Tive o cuidado de analisar a seção de resultados do anuário Autocourse de 1976 e uma edição mais recente, de 2014, quase 40 anos depois. Sei que não é uma análise cem por cento rigorosa, pois essa seção de resultados basicamente cobria a F-1 e F-2 completas, e somente os dez primeiros de outras categorias. Em 1976, esta seção incluía pilotos de 26 países: Grã-Bretanha, Argentina, Brasil, Itália, França, Irlanda, Alemanha, Liechtenstein, Áustria, Nova Zelândia, Austrália, Holanda, Bélgica, Finlândia, Estados Unidos, Venezuela, Canadá, México, Suécia, Suiça, Espanha, África do Sul, Andorra, Dinamarca, Japão e Antígua. Sei que de passagem pilotos de algumas outras nacionalidades participaram de corridas internacionais de primeira linha naquele ano: portugueses pelo menos na corrida de subida de montanha em Estrela, tchecos na corrida de Brno no Europeu de Turismo, colombianos e dominicanos nas 24 horas de Daytona, quem sabe algum iugoslavo no Europeu de Turismo.
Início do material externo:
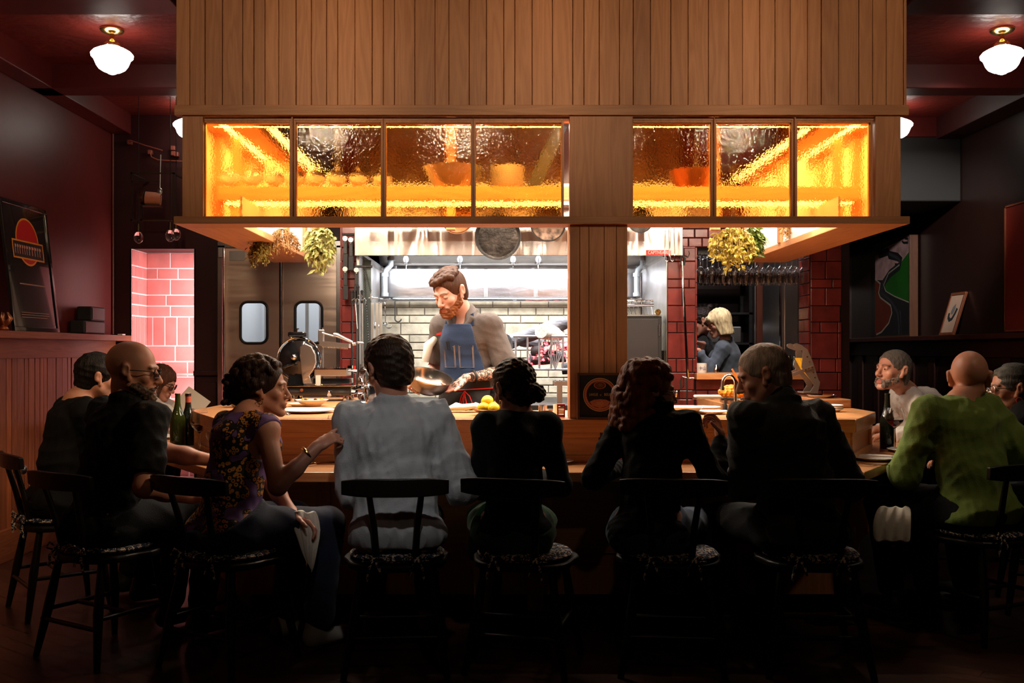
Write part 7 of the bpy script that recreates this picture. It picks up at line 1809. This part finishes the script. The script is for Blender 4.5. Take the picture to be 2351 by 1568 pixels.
def diners():
    # -- bald bearded man, left corner
    person('person with shaved head, glasses and beard in black shirt, seated at the left corner', (-1.70, 4.30, 0), -38, dict(
        hp=at(305, 852, 4.36), head=(-82, -8, 0), lean=(.02, .08), build=1.12, S=1.03, hf=1.08, nose=1.1, twist=0, crop=.25, skin=M_['skin2'],
        R=(at(332, 1118, 4.1), at(405, 1135, 4.22), (1, .35, 0), down, (.5, .5, .5, .5)), L=((-1.52, 4.62, .80), (-1.32, 4.60, .79), (1, 0, 0), down, (.5, .5, .5, .5)),
        top=dict(m=blackcl, sleeve='short', collar=True, t=.018, fold=.006, name='shirt', seed=2), bottom=dict(m=darktr), beard=(hairmat('grey_brown_beard', (.10, .06, .04)), .055), sideburn=False,
        glasses=(M_['blackmatt'], 'rect', .025, .018)))
    # -- dark haired man behind
    person('person with short dark hair in dark T-shirt behind the bald man', (-2.22, 5.02, 0), -52, dict(
        hp=at(226, 868, 5.12), head=(-62, -10, 0), lean=(0, .08), hair=('short', hairmat('near_black_hair', (.012, .009, .007)), 3), stubble=.5, skin=M_['skin2'],
        top=dict(m=blackcl, sleeve='short', t=.014, seed=4), bottom=dict(m=darktr), eyes=False))
    # -- woman with glasses reading
    person('person with long brown hair and glasses in white top reading a menu', (-2.70, 6.84, 0), -82, dict(
        hp=at(370, 878, 6.85), head=(-97, -24, 0), lean=(0, .30), drop=.03, fem=True, hair=('long', hairmat('chestnut_hair', (.09, .035, .018)), 5), S=.94,
        R=((-2.16, 6.62, .84), at(345, 972, 6.75), (.8, .2, .3), (0, -1, 0), (.4, .5, .6, .6)), L=((-2.18, 7.0, .82), (-2.02, 6.9, .83), (1, 0, .1), (0, -1, 0), (.4, .5, .6, .6)),
        top=dict(m=cloth('white_blouse', (.72, .62, .54)), sleeve='rolled', t=.014, seed=6), bottom=dict(m=darktr), glasses=(M_['blackmatt'], 'round', .023, .020)))
    mb = MB(); mb.box(-.10, .10, -.002, .002, 0, .22, Matrix.Rotation(R(35), 4, 'Y')); c = at(372, 972, 6.72)
    tag(mb.build('menu', M_['paper'], smooth=0, loc=(c.x + .10, 6.74, .84), rot=(R(-25), 0, 0)), 'open cream menu held by the woman at the far left', 'menu')
    # -- curly haired woman pointing
    person('person with curly dark hair in leopard print dress, pointing', (-1.13, 4.16, 0), -42, dict(
        hp=at(604, 893, 4.30), head=(-84, -2, 0), lean=(.01, .07), fem=True, S=.96, hf=1.07, nose=.85, hair=('curly', hairmat('dark_curly_hair', (.030, .013, .008)), 8),
        R=(at(634, 1098, 4.02), at(722, 1032, 4.08), (.80, .12, .50), (.3, .6, -.6), (.15, .95, 1., 1.), .6), L=(at(640, 1130, 4.36), at(672, 1182, 4.24), (.85, -.1, -.35), (0, -.4, -1), (.45, .5, .55, .6)),
        top=dict(m=leopard(), sleeve='none', t=.012, fold=.003, seed=7, name='dress_bodice', neck=.050), bottom=dict(m=denim, name='skirt_trousers', t=.02), post=[earring(1, M_['brass'])], shoes=cloth('pale_canvas_shoe', (.45, .42, .38))))
    # phone-like dark object and wrist watch
    w = at(705, 1042, 4.07); mb = MB(); mb.ring((0, 0, 0), .030, .006, 'Z', 28, 8, Matrix.Translation(w) @ rot_to(at(722, 1032, 4.08) - at(634, 1098, 4.02)))
    tag(mb.build('wrist_watch', M_['brass']), 'wide gold bracelet watch on the pointing wrist', 'watch')
    # -- man in pale blue shirt
    person('person with short dark hair in pale blue-grey shirt seen from behind, left of centre', (-.43, 4.13, 0), 4, dict(
        hp=at(893, 848, 4.22), head=(34, -16, -3), lean=(-.02, .07), build=1.10, S=1.03, hf=1.07, hair=('sidepart', hairmat('dark_brown_hair', (.020, .011, .007)), 9), stubble=.25,
        R=(at(1062, 1122, 4.18), (-.17, 4.42, .745), (-.5, .9, 0), down, (.4, .4, .4, .4)), L=(at(812, 1128, 4.18), (-.60, 4.40, .70), (.5, .9, 0), down, (.4, .4, .4, .4)),
        top=dict(m=cloth('pale_blue_shirt', lin((.66, .68, .70)), sheen=0), sleeve='long', collar=True, t=.022, fold=.0066, seed=11, low=-.06, neck=.02), bottom=dict(m=darktr, t=.002), shoes=mat('tan_leather_shoe', (.20, .07, .025), .35)))
    # -- woman with low bun
    person('person with low dark bun in black boat-neck top and green skirt', (.05, 4.13, 0), 2, dict(
        hp=at(1180, 893, 4.22), head=(34, -18, -4), lean=(.02, .07), fem=True, build=.88, S=.97, hf=1.05, hair=('bun', hairmat('black_brown_hair', (.012, .008, .006)), 12),
        R=(at(1285, 1110, 4.22), (.18, 4.44, .74), (-.6, .8, 0), down, (.4, .4, .4, .4)), L=(at(1100, 1120, 4.22), (-.05, 4.46, .73), (.5, .8, 0), down, (.4, .4, .4, .4)),
        top=dict(m=blackknit, sleeve='long', t=.012, fold=.003, seed=13, nw=.115, neck=.000), bottom=dict(m=cloth('green_skirt', lin((.05, .26, .10))), name='skirt', skirt=True, t=.016), post=[earring(-1, M_['brass'], .009)]))
    # -- curly red-brown haired woman with glasses
    person('person with curly auburn hair and glasses in black jumper, hand raised', (.62, 4.13, 0), -22, dict(
        hp=at(1494, 900, 4.26), head=(-78, -6, 0), lean=(.0, .08), fem=True, S=.98, hf=1.08, hair=('curlylong', hairmat('auburn_hair', (.17, .045, .015)), 14), build=.93,
        R=(at(1640, 1105, 4.22), at(1655, 1012, 4.36), (-.25, .1, 1), (-.8, -.2, -.2), (.55, .8, .9, 1.), .8), L=((.42, 4.25, .80), (.55, 4.48, .78), (.5, .8, 0), down, (.4, .4, .4, .4)),
        top=dict(m=blackknit, sleeve='long', t=.014, fold=.005, seed=15, collar=True), bottom=dict(m=bluejean, name='jeans'), glasses=(M_['blackmatt'], 'rect', .024, .017)))
    # -- grey haired man
    person('person with cropped grey hair in dark grey-green shirt, head turned left', (1.23, 4.13, 0), 16, dict(
        hp=at(1752, 862, 4.24), head=(78, -20, 0), lean=(-.02, .09), build=1.04, S=1.04, hf=1.07, hair=('crop', hairmat('silver_sand_hair', (.36, .27, .21)), 16), nose=1.15,
        R=(at(1955, 1120, 4.22), (1.35, 4.45, .73), (-.6, .8, 0), down, (.4, .4, .4, .4)), L=(at(1712, 1110, 4.18), (.97, 4.42, .72), (.2, .9, 0), down, (.4, .4, .4, .4)),
        top=dict(m=cloth('charcoal_olive_shirt', lin((.17, .17, .15))), sleeve='long', collar=True, t=.022, fold=.007, seed=17), bottom=dict(m=darktr), eyes=True))
    # -- man in white, far right
    person('person with grey beard in white long-sleeved shirt at the far right side', (2.98, 6.28, 0), 82, dict(
        hp=at(2050, 852, 6.12), head=(112, 6, 0), lean=(.02, .40), drop=.0, build=1.02, S=1.0, hf=1.07, hair=('crop', hairmat('salt_pepper_hair', (.13, .11, .09)), 18), nose=1.1, skin=M_['skin2'],
        R=((2.66, 6.52, .80), (2.44, 6.46, .79), (-1, 0, 0), down, (.4, .4, .4, .4)), L=((2.60, 5.98, .81), (2.38, 6.0, .79), (-1, .1, 0), down, (.4, .4, .4, .4)),
        beard=(hairmat('white_grey_beard', (.20, .15, .12)), .0, .64), top=dict(m=cloth('white_jersey', (.66, .58, .50)), sleeve='long', t=.018, fold=.008, seed=19), bottom=dict(m=darktr)))
    # -- man in green
    person('person with bald head in green long-sleeved shirt seen from behind, at the right', (2.20, 4.62, 0), 24, dict(
        hp=at(2226, 868, 4.76), head=(-26, -2, 0), lean=(.0, .09), build=1.15, S=1.03, hf=1.08, skin=M_['skin2'], crop=.10,
        L=(at(2062, 1120, 4.72), (1.98, 4.95, .70), (.5, .8, 0), down, (.4, .4, .4, .4)), R=((2.47, 4.62, .78), (2.36, 4.86, .74), (-.3, .9, 0), down, (.4, .4, .4, .4)),
        top=dict(m=cloth('green_jersey', lin((.44, .53, .24))), sleeve='long', t=.022, fold=.006, seed=21, low=-.05), bottom=dict(m=darktr)))
    # -- woman at right edge
    person('person with tied grey hair, glasses and red earring at the right edge', (2.74, 5.02, 0), 70, dict(
        hp=at(2322, 893, 5.05), head=(84, -4, 0), lean=(.0, .10), fem=True, S=.97, hf=1.08, hair=('pulled', hairmat('iron_grey_hair', (.10, .095, .08)), 22), skin=M_['skin2'],
        top=dict(m=blackcl, sleeve='long', t=.018, seed=23), bottom=dict(m=darktr), glasses=(M_['steel'], 'round', .022, .018), post=[earring(1, M_['red'], .014), earring(-1, M_['red'], .014)]))
    # napkins over laps
    napkin([(at(690, 1172, 4.22), (.9, .2, -.1)), (at(700, 1200, 4.2), (.8, .2, -.3)), (at(705, 1240, 4.18), (.5, .1, -.3)), (at(708, 1285, 4.17), (.3, .1, -.3)), (at(712, 1305, 4.17), (.1, .0, -.3))], 'white napkin draped over the lap of the leopard-print woman', .16)
    napkin([(at(2055, 1163, 4.6), (.9, .2, -.05)), (at(2050, 1185, 4.55), (.9, .1, -.05)), (at(2046, 1215, 4.54), (.95, .1, -.08)), (at(2048, 1245, 4.54), (1., .1, -.02))], 'white napkin hanging from the lap of the man in green', .17)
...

Porém, dá uma ideia razoavelmente precisa do que era o “mercado” na época.

Já em 2014, a mesma seção de resultados inclui pilotos de nada menos do que 48 nacionalidades: Grã-Bretanha, França, Brasil, Argentina, Malásia, Hungria, Noruega, Emirados Árabes Unidos, China, Rússia, Holanda, Bélgica, Dinamarca, Itália, Finlândia, Áustria, Alemanha, Nova Zelândia, Austrália, Colômbia, Angola, México, África do Sul, Canadá, Uruguai, Espanha, Portugal, Mônaco, Romênia, Suiça,Irlanda, Japão, Índia, Macau, Estados Unidos, Venezuela, Indonésia, Chipre, Sérvia, Marrocos, Israel, Tailândia, República Tcheca, Ucrânia, Filipinas, Belarússia, Estônia e Arábia Saudita. Por cima, imagino que pilotos de pelos menos umas dez outras nacionalidades possam ter participado de corridas internacionais cobertas nessa seção (como Bulgária, Polônia, Turquia, mini-países europeus, países do Balcãs, Grécia, ex repúblicas soviéticas) , mas não terminaram entre os dez primeiros colocados, nem participaram em Le Mans, Indycar ou GP2 (cujos resultados são completamente divulgados).

Nota-se aqui que o pool realmente é bastante mais extenso. Pilotos da Ásia eram praticamente inexistentes no automobilismo internacional em 1976, salvo por japoneses, hoje  diversos países são representados: Japão, China, Tailândia, Filipinas, Malásia, Índia, Indonésia. Pilotos do Oriente Médio estavam completamente ausentes e a Europa Oriental  geralmente era representada somente pelos tchecos.


Ou seja, há muita gente competindo por um lugar ao sol, e trazendo dinheiro para o esporte, frequentemente verba pública, principalmente dos países mais pobres. Ao passo que o Brasil encontrou uma brecha no mercado restrito com o Emerson em 1970, e por lá ficou, hoje, o piloto brasileiro tem que concorrer com pilotos de mercados não tradicionais como Tailândia, Israel e Romênia. Assim, realmente a tendência é uma participação menor nas categorias top como Fórmula 1, Fórmula 2, Indycar e LMP1, e uma maior penetração em LMP2, GTs, etc. É uma simples aplicação da lei da oferta e procura. Não tem como escapar.